#### Task directions
Copy each line of the material below that includes the string "scene".

#### Information supplied
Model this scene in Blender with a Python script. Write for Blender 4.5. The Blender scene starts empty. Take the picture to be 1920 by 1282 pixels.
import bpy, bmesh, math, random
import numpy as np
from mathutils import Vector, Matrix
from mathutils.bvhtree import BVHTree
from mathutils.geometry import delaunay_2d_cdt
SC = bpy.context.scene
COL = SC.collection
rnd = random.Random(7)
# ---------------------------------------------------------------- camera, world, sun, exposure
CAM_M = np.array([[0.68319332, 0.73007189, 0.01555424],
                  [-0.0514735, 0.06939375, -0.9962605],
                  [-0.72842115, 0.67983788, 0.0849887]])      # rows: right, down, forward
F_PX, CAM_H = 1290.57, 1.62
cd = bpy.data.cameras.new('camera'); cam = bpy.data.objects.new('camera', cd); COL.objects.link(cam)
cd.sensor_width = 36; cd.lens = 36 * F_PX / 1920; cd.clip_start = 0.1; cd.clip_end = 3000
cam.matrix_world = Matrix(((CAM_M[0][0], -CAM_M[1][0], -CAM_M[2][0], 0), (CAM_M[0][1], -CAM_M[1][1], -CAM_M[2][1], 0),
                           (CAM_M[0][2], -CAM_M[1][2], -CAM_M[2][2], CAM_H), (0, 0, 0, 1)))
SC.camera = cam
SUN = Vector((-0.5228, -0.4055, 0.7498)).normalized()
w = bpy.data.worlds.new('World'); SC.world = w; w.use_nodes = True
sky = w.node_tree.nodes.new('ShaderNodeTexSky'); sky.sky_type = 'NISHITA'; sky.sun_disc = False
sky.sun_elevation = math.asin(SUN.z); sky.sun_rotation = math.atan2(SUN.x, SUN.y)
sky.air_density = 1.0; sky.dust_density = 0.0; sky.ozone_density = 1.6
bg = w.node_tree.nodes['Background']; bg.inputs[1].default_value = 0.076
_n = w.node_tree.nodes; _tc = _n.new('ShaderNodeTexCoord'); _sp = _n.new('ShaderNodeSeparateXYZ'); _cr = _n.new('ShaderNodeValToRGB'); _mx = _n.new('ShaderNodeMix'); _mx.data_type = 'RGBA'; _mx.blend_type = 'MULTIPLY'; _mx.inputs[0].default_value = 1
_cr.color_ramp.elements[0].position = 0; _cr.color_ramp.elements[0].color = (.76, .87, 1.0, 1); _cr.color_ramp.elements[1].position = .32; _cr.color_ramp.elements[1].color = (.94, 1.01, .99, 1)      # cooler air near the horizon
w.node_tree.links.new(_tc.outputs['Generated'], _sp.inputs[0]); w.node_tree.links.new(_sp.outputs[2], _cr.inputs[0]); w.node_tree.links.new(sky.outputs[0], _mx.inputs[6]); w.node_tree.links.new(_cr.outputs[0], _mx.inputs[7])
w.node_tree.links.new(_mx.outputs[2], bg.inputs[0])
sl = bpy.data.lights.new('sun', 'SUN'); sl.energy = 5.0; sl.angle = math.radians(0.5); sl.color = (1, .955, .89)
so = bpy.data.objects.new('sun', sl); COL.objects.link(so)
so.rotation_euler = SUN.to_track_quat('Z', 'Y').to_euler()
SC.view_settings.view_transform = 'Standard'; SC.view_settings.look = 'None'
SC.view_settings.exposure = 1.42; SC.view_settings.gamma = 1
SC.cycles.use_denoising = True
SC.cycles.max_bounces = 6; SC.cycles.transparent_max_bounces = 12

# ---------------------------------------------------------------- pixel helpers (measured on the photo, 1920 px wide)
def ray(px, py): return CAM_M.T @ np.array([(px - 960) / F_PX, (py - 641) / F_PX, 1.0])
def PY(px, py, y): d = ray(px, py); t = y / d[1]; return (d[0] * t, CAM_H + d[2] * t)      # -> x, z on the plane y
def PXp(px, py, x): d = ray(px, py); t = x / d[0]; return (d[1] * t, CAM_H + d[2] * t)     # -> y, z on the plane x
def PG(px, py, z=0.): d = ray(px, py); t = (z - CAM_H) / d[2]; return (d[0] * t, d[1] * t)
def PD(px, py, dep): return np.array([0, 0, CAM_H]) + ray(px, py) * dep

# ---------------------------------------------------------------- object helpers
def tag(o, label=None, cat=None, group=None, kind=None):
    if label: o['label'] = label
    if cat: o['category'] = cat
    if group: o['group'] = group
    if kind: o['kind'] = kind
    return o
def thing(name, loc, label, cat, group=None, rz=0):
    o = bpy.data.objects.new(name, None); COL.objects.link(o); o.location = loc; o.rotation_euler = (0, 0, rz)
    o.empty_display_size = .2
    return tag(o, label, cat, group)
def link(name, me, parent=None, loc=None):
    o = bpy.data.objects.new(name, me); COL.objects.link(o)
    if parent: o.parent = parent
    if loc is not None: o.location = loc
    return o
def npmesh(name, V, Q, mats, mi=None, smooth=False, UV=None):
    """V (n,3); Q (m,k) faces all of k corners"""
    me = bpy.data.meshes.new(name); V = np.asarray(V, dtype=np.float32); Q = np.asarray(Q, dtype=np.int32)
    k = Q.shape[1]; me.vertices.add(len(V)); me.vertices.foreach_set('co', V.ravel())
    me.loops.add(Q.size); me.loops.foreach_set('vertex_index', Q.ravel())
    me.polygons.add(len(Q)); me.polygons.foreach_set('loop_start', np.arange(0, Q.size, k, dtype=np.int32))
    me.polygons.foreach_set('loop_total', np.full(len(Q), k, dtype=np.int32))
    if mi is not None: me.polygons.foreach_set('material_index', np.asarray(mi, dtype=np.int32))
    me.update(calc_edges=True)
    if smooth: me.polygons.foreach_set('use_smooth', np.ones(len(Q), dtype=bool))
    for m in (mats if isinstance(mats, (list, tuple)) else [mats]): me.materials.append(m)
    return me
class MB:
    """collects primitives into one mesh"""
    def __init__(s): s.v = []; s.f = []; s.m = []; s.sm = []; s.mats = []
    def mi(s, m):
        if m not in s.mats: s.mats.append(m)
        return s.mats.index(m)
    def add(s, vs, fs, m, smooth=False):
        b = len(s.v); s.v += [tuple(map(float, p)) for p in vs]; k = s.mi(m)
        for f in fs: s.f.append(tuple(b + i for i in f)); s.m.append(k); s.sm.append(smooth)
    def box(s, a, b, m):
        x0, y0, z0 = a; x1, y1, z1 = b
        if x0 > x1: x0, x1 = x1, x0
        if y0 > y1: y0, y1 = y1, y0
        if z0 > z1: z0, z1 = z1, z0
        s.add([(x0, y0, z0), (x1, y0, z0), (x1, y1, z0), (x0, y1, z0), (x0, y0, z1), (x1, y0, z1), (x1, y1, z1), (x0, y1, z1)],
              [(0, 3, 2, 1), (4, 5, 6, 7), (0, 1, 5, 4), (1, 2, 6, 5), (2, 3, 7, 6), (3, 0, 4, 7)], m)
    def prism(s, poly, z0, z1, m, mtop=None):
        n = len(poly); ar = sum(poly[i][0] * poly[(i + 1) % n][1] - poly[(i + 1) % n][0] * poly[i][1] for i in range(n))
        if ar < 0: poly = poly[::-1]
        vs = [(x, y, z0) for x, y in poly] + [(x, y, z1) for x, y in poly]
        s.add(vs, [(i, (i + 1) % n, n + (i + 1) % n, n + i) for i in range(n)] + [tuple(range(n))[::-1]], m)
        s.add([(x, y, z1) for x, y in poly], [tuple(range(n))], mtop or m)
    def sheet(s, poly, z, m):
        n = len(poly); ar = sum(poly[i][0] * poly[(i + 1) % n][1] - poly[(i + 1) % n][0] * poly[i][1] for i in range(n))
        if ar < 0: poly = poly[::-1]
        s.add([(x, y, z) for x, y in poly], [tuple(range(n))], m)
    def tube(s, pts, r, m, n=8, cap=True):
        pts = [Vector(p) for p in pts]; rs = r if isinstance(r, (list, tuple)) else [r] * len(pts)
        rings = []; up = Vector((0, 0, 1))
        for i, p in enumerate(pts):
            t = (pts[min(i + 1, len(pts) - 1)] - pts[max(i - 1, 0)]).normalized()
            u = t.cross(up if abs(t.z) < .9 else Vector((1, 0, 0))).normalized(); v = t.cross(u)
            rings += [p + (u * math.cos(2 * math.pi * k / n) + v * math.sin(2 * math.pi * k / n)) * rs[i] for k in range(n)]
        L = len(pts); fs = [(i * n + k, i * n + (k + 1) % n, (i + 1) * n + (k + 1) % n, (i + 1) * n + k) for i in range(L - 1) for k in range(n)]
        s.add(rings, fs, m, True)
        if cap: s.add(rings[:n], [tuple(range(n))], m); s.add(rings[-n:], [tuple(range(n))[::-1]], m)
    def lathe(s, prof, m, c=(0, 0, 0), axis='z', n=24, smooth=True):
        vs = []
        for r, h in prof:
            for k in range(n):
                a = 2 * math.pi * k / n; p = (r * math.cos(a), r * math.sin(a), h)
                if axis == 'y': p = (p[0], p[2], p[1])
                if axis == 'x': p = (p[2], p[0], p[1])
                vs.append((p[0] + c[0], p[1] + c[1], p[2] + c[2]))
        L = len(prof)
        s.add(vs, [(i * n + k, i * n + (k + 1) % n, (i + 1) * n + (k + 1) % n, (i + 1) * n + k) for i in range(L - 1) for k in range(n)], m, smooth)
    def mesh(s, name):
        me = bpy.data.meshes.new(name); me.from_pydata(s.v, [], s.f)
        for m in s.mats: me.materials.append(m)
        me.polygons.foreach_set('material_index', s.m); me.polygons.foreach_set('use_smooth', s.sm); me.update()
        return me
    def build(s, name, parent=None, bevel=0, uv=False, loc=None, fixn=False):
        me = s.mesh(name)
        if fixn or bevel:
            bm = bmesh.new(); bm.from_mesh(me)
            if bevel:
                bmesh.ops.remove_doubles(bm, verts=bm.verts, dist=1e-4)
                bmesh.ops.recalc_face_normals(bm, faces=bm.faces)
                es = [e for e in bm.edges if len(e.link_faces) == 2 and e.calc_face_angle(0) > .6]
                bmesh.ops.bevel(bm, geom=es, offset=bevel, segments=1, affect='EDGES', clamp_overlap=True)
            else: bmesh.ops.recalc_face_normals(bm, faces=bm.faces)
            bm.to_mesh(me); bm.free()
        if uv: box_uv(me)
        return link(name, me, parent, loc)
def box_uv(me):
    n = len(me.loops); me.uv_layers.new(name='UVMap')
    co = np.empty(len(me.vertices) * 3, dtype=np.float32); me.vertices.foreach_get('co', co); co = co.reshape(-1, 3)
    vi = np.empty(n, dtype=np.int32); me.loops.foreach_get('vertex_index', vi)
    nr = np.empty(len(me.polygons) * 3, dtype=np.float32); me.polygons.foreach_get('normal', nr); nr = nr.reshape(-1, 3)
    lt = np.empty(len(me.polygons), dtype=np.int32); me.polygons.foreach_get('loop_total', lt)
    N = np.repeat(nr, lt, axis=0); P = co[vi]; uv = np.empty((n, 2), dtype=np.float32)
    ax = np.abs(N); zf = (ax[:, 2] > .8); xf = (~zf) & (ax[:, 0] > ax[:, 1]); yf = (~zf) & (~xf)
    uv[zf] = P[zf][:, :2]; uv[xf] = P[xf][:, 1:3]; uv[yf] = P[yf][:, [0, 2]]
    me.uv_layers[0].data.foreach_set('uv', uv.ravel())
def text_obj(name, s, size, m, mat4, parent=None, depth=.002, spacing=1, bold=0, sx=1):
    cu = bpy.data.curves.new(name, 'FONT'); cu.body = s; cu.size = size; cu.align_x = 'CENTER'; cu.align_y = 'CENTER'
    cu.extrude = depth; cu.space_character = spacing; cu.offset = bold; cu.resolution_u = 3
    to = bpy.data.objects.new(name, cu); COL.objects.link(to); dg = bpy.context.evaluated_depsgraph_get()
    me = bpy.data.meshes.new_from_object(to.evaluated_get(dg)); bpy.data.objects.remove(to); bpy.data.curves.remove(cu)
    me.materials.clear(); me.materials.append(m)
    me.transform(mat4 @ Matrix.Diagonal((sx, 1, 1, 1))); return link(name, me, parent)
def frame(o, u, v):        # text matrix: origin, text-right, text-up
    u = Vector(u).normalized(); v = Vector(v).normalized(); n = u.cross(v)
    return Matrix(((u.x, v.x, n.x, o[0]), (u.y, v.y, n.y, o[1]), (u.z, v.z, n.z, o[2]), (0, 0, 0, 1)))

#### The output
Model this scene in Blender with a Python script. Write for Blender 4.5. The Blender scene starts empty. Take the picture to be 1920 by 1282 pixels.
SC = bpy.context.scene